The head of one of Fiat's three main creditors, Sanpaolo IMI said on Wednesday the banks had had a first look at the deal, which weekly newspaper Borsa & Finanza said would see Mediobanca buy the stake for 870 million euros ($862.2 million).

Selling the Ferrari stake to Mediobanca would guarantee Fiat vital cash without having to brave inhospitable markets and would help the automaker toward cutting its net debt to 3.0 billion euros by year-end -- a target Sanpaolo and other banks have set as a condition of a 3.0 billion euro rescue plan.

"(The operation) will be studied also by the three banks. A first examination has been done and there will be harder look at some of the valuation aspects," Sanpaolo's chairman, Rainer Masera, said on the sidelines of a banking conference.

Corrado Passera, CEO at IntesaBCI which is another Fiat creditor bank, said Fiat was doing "very well" to sell the stake in Ferrari, famous for its top-end sports cars and Formula One racing team.

Fiat said in May it would list Ferrari this year and use the proceeds to pay down debt. But since then, stock markets have fallen to nine-month lows, forcing Italian fashion house Prada to delay its long-awaited IPO again on Wednesday.

"Mediobanca made Fiat an offer it couldn't refuse," said one financial source. "The valuation put on Ferrari is more than 30 percent greater than what the three banks who had been named global coordinators on the IPO offered."

Market sources said the banks were Deutsche Bank , IntesaBci and UniCredito , one of Mediobanca's core investors.
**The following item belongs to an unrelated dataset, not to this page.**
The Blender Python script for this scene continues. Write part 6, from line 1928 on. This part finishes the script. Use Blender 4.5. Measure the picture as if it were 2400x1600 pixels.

In a sign that a Ferrari deal could be close, Mediobanca's executive committee was due to meet on Thursday and the Ferrari deal could be one of the main topics, a financial source said.

SEEKING FIAT CORPORATE BUSINESS

Fiat's board was also slated to meet on Thursday but was expected to discuss the situation at loss-making Fiat Auto. Fiat declined to comment on the Mediobanca-Ferrari report.

Analysts speculated why Mediobanca -- controlled by Banca di Roma and UniCredito -- would buy the Ferrari stake for more than the 750 million euros Fiat Chairman Paolo Fresco had said Fiat hoped to raise from the flotation.

"At the current stage there is the impression that Mediobanca is applying for Fiat's corporate business by offering a high valuation for Ferrari," WestLB Panmure analyst Arndt Ellinghorst said in a note.

"However, Fiat will welcome the windfall...easier and earlier than expected."

The reported price would value Ferrari at nearly double Porsche , even though the German luxury carmaker's margins are more than triple those of Ferrari, the analyst said.

Mediobanca helping Fiat through a crisis would be surprising given a history of tension between the two powerful groups in recent years. But it could get the bank, sidelined in some recent large-scale deals, back into the thick of things.

"Mediobanca would manage to get a lot of kudos and would win a prestigious role in restructuring a Fiat that's in crisis," said a Milan financial source.

Last summer, Fiat led a surprise raid on Mediobanca's key industrial asset Montedison, wresting it from the bank's clutches. The two were also once at odds over fashion and media group HdP , in which both are key investors.